The data below is to be returned in full and exactly.

* Begin GIVEN DATA *

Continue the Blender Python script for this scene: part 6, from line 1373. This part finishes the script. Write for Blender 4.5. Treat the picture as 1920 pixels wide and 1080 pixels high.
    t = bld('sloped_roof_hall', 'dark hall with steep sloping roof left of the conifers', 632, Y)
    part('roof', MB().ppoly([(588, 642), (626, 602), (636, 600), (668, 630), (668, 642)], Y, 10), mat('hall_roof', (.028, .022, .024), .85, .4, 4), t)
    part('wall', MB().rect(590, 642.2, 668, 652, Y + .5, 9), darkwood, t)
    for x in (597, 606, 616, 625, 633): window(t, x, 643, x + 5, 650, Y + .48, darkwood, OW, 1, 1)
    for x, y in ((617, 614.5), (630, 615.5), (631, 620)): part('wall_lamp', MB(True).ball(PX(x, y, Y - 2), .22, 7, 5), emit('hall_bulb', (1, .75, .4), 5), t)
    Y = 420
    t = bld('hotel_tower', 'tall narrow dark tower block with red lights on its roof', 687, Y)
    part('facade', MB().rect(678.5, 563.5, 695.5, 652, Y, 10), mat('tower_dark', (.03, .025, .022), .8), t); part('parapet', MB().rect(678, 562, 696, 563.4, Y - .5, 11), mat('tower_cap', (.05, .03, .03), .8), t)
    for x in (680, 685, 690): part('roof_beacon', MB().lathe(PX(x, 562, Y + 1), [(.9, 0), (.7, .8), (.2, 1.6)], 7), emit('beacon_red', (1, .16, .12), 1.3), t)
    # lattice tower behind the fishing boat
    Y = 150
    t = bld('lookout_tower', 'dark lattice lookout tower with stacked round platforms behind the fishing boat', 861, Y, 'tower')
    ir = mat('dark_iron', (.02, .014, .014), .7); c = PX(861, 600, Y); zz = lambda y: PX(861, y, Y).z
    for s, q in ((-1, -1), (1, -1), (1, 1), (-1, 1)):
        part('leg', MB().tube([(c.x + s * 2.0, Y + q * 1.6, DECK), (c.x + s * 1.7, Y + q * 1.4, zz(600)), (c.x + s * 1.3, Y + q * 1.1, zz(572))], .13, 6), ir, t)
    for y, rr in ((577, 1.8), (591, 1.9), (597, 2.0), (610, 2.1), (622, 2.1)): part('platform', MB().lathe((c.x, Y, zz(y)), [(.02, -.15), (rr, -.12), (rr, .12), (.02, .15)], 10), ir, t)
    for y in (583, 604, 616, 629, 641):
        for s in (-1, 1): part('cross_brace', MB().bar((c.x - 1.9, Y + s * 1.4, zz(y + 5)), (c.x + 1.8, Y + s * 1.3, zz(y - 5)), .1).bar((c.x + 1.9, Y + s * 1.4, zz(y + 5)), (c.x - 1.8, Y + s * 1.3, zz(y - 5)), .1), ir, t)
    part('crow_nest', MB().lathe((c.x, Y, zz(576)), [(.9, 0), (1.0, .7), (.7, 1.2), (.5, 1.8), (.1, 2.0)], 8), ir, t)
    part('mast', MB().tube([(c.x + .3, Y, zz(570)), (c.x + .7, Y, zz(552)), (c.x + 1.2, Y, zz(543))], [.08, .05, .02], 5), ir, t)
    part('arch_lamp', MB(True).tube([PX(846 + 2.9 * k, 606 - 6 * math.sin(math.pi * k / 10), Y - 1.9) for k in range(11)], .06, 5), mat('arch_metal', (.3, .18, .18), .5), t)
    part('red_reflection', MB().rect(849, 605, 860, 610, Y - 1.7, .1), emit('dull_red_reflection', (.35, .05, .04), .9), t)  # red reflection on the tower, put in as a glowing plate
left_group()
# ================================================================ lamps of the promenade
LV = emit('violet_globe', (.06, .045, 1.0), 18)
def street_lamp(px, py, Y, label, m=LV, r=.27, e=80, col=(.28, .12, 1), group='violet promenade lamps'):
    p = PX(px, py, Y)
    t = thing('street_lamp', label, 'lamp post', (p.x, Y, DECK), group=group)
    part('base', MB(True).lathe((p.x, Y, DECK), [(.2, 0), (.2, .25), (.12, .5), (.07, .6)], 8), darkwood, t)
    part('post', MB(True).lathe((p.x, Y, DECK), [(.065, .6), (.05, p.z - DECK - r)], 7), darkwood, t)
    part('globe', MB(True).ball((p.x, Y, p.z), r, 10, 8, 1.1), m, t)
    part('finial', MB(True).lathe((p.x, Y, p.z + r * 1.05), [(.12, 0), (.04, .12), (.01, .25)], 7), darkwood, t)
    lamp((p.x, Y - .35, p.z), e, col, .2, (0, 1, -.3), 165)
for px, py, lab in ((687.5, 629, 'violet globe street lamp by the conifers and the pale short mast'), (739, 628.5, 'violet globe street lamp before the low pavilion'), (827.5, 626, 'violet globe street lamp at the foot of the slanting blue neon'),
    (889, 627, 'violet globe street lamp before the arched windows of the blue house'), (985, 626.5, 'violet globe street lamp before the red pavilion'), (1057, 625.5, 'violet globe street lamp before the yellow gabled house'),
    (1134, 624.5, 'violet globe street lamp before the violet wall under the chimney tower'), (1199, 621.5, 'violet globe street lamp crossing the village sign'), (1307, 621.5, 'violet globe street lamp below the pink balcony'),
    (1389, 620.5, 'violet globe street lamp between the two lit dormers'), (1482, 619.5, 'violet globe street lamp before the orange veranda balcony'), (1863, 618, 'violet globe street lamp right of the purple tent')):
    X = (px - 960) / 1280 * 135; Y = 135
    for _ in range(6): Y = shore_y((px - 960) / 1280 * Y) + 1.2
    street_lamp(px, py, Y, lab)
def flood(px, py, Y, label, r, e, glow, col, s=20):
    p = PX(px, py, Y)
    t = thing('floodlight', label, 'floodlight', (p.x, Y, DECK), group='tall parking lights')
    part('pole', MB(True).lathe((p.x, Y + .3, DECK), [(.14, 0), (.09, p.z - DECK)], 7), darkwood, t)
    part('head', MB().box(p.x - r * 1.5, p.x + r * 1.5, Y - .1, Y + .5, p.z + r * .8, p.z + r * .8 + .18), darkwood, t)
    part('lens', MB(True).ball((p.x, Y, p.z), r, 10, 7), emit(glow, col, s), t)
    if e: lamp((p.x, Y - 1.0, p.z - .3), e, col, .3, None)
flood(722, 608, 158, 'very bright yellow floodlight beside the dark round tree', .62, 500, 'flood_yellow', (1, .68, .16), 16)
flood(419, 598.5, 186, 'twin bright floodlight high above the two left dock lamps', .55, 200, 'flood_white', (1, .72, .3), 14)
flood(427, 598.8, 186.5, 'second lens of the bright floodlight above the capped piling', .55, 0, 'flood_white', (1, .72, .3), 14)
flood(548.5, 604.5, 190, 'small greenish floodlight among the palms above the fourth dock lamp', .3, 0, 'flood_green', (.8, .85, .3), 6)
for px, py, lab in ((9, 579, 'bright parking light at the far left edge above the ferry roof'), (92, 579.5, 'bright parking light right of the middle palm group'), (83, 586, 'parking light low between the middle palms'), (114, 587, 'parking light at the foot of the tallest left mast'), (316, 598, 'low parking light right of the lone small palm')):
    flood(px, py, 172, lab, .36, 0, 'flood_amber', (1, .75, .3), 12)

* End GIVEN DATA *

RESPONSE TO THIS TASK:
Continue the Blender Python script for this scene: part 6, from line 1373. This part finishes the script. Write for Blender 4.5. Treat the picture as 1920 pixels wide and 1080 pixels high.
    t = bld('sloped_roof_hall', 'dark hall with steep sloping roof left of the conifers', 632, Y)
    part('roof', MB().ppoly([(588, 642), (626, 602), (636, 600), (668, 630), (668, 642)], Y, 10), mat('hall_roof', (.028, .022, .024), .85, .4, 4), t)
    part('wall', MB().rect(590, 642.2, 668, 652, Y + .5, 9), darkwood, t)
    for x in (597, 606, 616, 625, 633): window(t, x, 643, x + 5, 650, Y + .48, darkwood, OW, 1, 1)
    for x, y in ((617, 614.5), (630, 615.5), (631, 620)): part('wall_lamp', MB(True).ball(PX(x, y, Y - 2), .22, 7, 5), emit('hall_bulb', (1, .75, .4), 5), t)
    Y = 420
    t = bld('hotel_tower', 'tall narrow dark tower block with red lights on its roof', 687, Y)
    part('facade', MB().rect(678.5, 563.5, 695.5, 652, Y, 10), mat('tower_dark', (.03, .025, .022), .8), t); part('parapet', MB().rect(678, 562, 696, 563.4, Y - .5, 11), mat('tower_cap', (.05, .03, .03), .8), t)
    for x in (680, 685, 690): part('roof_beacon', MB().lathe(PX(x, 562, Y + 1), [(.9, 0), (.7, .8), (.2, 1.6)], 7), emit('beacon_red', (1, .16, .12), 1.3), t)
    # lattice tower behind the fishing boat
    Y = 150
    t = bld('lookout_tower', 'dark lattice lookout tower with stacked round platforms behind the fishing boat', 861, Y, 'tower')
    ir = mat('dark_iron', (.02, .014, .014), .7); c = PX(861, 600, Y); zz = lambda y: PX(861, y, Y).z
    for s, q in ((-1, -1), (1, -1), (1, 1), (-1, 1)):
        part('leg', MB().tube([(c.x + s * 2.0, Y + q * 1.6, DECK), (c.x + s * 1.7, Y + q * 1.4, zz(600)), (c.x + s * 1.3, Y + q * 1.1, zz(572))], .13, 6), ir, t)
    for y, rr in ((577, 1.8), (591, 1.9), (597, 2.0), (610, 2.1), (622, 2.1)): part('platform', MB().lathe((c.x, Y, zz(y)), [(.02, -.15), (rr, -.12), (rr, .12), (.02, .15)], 10), ir, t)
    for y in (583, 604, 616, 629, 641):
        for s in (-1, 1): part('cross_brace', MB().bar((c.x - 1.9, Y + s * 1.4, zz(y + 5)), (c.x + 1.8, Y + s * 1.3, zz(y - 5)), .1).bar((c.x + 1.9, Y + s * 1.4, zz(y + 5)), (c.x - 1.8, Y + s * 1.3, zz(y - 5)), .1), ir, t)
    part('crow_nest', MB().lathe((c.x, Y, zz(576)), [(.9, 0), (1.0, .7), (.7, 1.2), (.5, 1.8), (.1, 2.0)], 8), ir, t)
    part('mast', MB().tube([(c.x + .3, Y, zz(570)), (c.x + .7, Y, zz(552)), (c.x + 1.2, Y, zz(543))], [.08, .05, .02], 5), ir, t)
    part('arch_lamp', MB(True).tube([PX(846 + 2.9 * k, 606 - 6 * math.sin(math.pi * k / 10), Y - 1.9) for k in range(11)], .06, 5), mat('arch_metal', (.3, .18, .18), .5), t)
    part('red_reflection', MB().rect(849, 605, 860, 610, Y - 1.7, .1), emit('dull_red_reflection', (.35, .05, .04), .9), t)  # red reflection on the tower, put in as a glowing plate
left_group()
# ================================================================ lamps of the promenade
LV = emit('violet_globe', (.06, .045, 1.0), 18)
def street_lamp(px, py, Y, label, m=LV, r=.27, e=80, col=(.28, .12, 1), group='violet promenade lamps'):
    p = PX(px, py, Y)
    t = thing('street_lamp', label, 'lamp post', (p.x, Y, DECK), group=group)
    part('base', MB(True).lathe((p.x, Y, DECK), [(.2, 0), (.2, .25), (.12, .5), (.07, .6)], 8), darkwood, t)
    part('post', MB(True).lathe((p.x, Y, DECK), [(.065, .6), (.05, p.z - DECK - r)], 7), darkwood, t)
    part('globe', MB(True).ball((p.x, Y, p.z), r, 10, 8, 1.1), m, t)
    part('finial', MB(True).lathe((p.x, Y, p.z + r * 1.05), [(.12, 0), (.04, .12), (.01, .25)], 7), darkwood, t)
    lamp((p.x, Y - .35, p.z), e, col, .2, (0, 1, -.3), 165)
for px, py, lab in ((687.5, 629, 'violet globe street lamp by the conifers and the pale short mast'), (739, 628.5, 'violet globe street lamp before the low pavilion'), (827.5, 626, 'violet globe street lamp at the foot of the slanting blue neon'),
    (889, 627, 'violet globe street lamp before the arched windows of the blue house'), (985, 626.5, 'violet globe street lamp before the red pavilion'), (1057, 625.5, 'violet globe street lamp before the yellow gabled house'),
    (1134, 624.5, 'violet globe street lamp before the violet wall under the chimney tower'), (1199, 621.5, 'violet globe street lamp crossing the village sign'), (1307, 621.5, 'violet globe street lamp below the pink balcony'),
    (1389, 620.5, 'violet globe street lamp between the two lit dormers'), (1482, 619.5, 'violet globe street lamp before the orange veranda balcony'), (1863, 618, 'violet globe street lamp right of the purple tent')):
    X = (px - 960) / 1280 * 135; Y = 135
    for _ in range(6): Y = shore_y((px - 960) / 1280 * Y) + 1.2
    street_lamp(px, py, Y, lab)
def flood(px, py, Y, label, r, e, glow, col, s=20):
    p = PX(px, py, Y)
    t = thing('floodlight', label, 'floodlight', (p.x, Y, DECK), group='tall parking lights')
    part('pole', MB(True).lathe((p.x, Y + .3, DECK), [(.14, 0), (.09, p.z - DECK)], 7), darkwood, t)
    part('head', MB().box(p.x - r * 1.5, p.x + r * 1.5, Y - .1, Y + .5, p.z + r * .8, p.z + r * .8 + .18), darkwood, t)
    part('lens', MB(True).ball((p.x, Y, p.z), r, 10, 7), emit(glow, col, s), t)
    if e: lamp((p.x, Y - 1.0, p.z - .3), e, col, .3, None)
flood(722, 608, 158, 'very bright yellow floodlight beside the dark round tree', .62, 500, 'flood_yellow', (1, .68, .16), 16)
flood(419, 598.5, 186, 'twin bright floodlight high above the two left dock lamps', .55, 200, 'flood_white', (1, .72, .3), 14)
flood(427, 598.8, 186.5, 'second lens of the bright floodlight above the capped piling', .55, 0, 'flood_white', (1, .72, .3), 14)
flood(548.5, 604.5, 190, 'small greenish floodlight among the palms above the fourth dock lamp', .3, 0, 'flood_green', (.8, .85, .3), 6)
for px, py, lab in ((9, 579, 'bright parking light at the far left edge above the ferry roof'), (92, 579.5, 'bright parking light right of the middle palm group'), (83, 586, 'parking light low between the middle palms'), (114, 587, 'parking light at the foot of the tallest left mast'), (316, 598, 'low parking light right of the lone small palm')):
    flood(px, py, 172, lab, .36, 0, 'flood_amber', (1, .75, .3), 12)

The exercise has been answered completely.